Kraft Heinz executives outline 3-prong plan for growth despite sliding Q3 profits

The recently formed Kraft Heinz company is off to a rocky start with sliding profits and more layoffs and facility closures recently announced, but the company has a three-prong plan for future growth, executives said Nov. 5 during the firm’s third-quarter earnings call. 

The manufacturer of iconic packaged foods, including Kraft Macaroni & Cheese and Heinz Ketchup, said earnings for the third quarter ending in September fell 3.4% to $1.5 billion and net sales fell 9% to $6.4 billion compared to the same time last year. This included a 2% drop in organic net sales overall.

The drop comes in part from continued challenges in the ready-to-drink beverage and dinner categories in the US, as well as in frozen meals in several world markets, CEO Bernardo Vieira Hees said.

The decline was announced several days after the company, which officially merged July 2, said it would close seven plants in the US and Canada in the next year or two – a move that will cost about 10% of Kraft’s legacy workers’ their jobs.

The closures are part of the company’s three-step plan to create value and drive growth, Hees said during the quarterly call.

“Our strategy is based on three objectives: profitable sales growth, best-in-class margins and a superior return of capital as investment grade company,” Hees said.

Striving for best-in-class margins

The recently announced facility closures fall under the second objective, which Hees plans to achieve by making the firm’s manufacturing and distribution footprint more efficient and by adopting a “zero based budgeting” approach.

By closing the facilities, Kraft Heinz not only will “eliminate excess capacity and reduce operational redundancies for the new combined company,” it also will free funds to “invest heavily in modernizing many of our facilities with the installation of state-of-the-art production lines” that “will facilitate further product quality improvements and innovation,” Hees said.

As for the zero-based budgeting approach, which several other large companies are embracing or carefully scrutinizing, Hees said the systematic approach is not a one time event, but rather “a business tool that we apply in different ways.”

ZBB is “really fighting for the penny in terms of capturing all the opportunities that allow us to be in a position that you can reinvest more behind working dollars, behind our people, behind our products, behind our brands and so on,” he said.

Funding innovation and sales growth

This idea will help the company fund its first objective of sales growth, Hees said.

Digging deeper into this goal, Hees said the company will drive growth by focusing on four pillars: the first is launching fewer but bigger and bolder innovations that the company calls “big bets.”

The second is investing in working media dollars and third is leveraging the scale of its go-to-market capabilities by building aggressive sales teams and, fourth, by taking Kraft brands global over time.

The CEO did not share many details about the firm’s innovation pipeline, other than to say it is full for 2016. He did, however, shed some light on the types of products investors and consumers can expect by pointing to “big bet” innovations that launched earlier this year, including Heinz Yellow Mustard, which he said “was a significant disruption to the market category in both the United States and Canada” that generated high single-digit market share in four months.

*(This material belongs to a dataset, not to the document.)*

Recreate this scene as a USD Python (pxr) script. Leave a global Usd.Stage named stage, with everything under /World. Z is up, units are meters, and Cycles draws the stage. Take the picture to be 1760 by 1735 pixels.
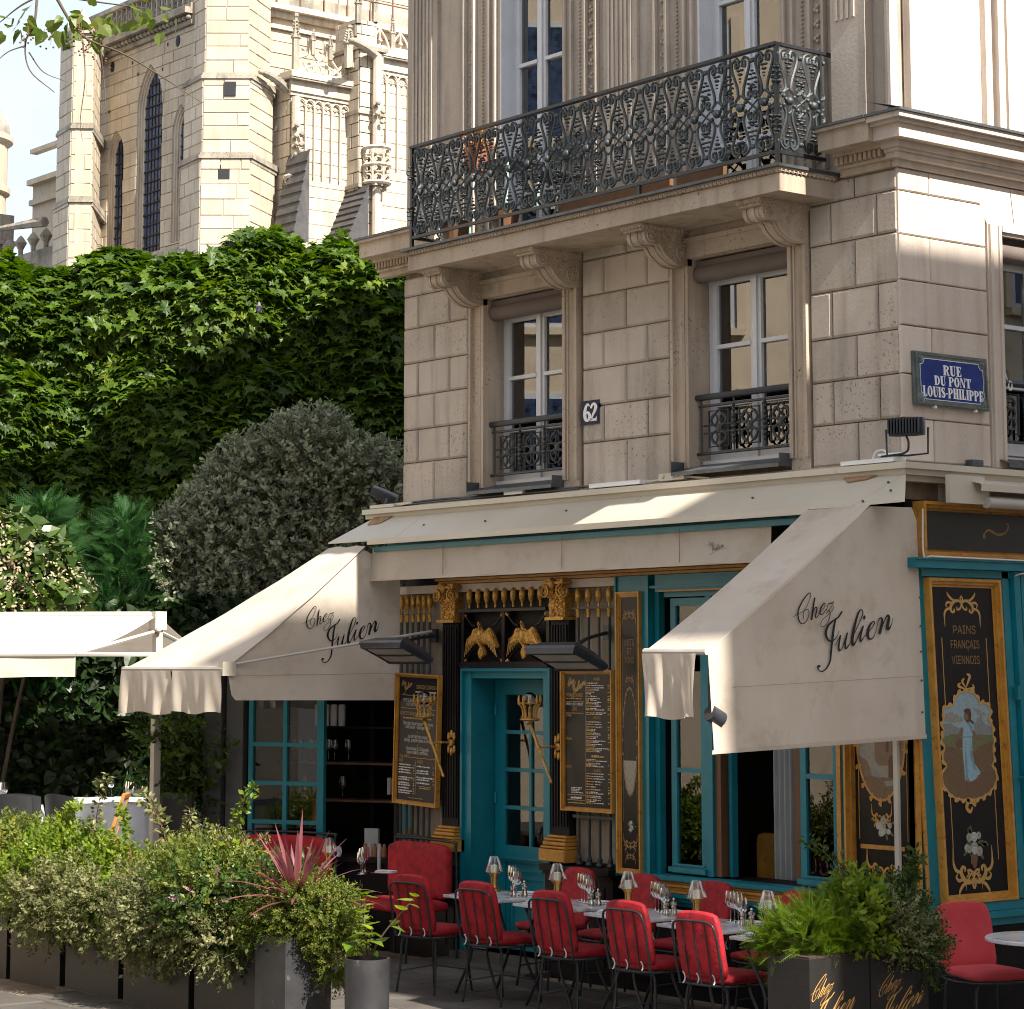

Other recent “big bet” innovations include Lunchable Uploaded and P3 portable snack products, he said.

To complement these launches, Hees said the company will continue shifting its advertising spend from non-working to working media.

Supporting superior returns

As for achieving its third objective of creating a “superior return of capital as an investment grade company,” Hees said Kraft Heinz will maintain its existing dividend policy.

With these objectives front of mind, and clear steps for achieving them, Hees said the firm is on track despite sliding profits.

“We are on target” to achieve internal expectations and goals, and “are very pleased with the progress of the business and very optimistic about the prospective that we can build here together,” Hees said.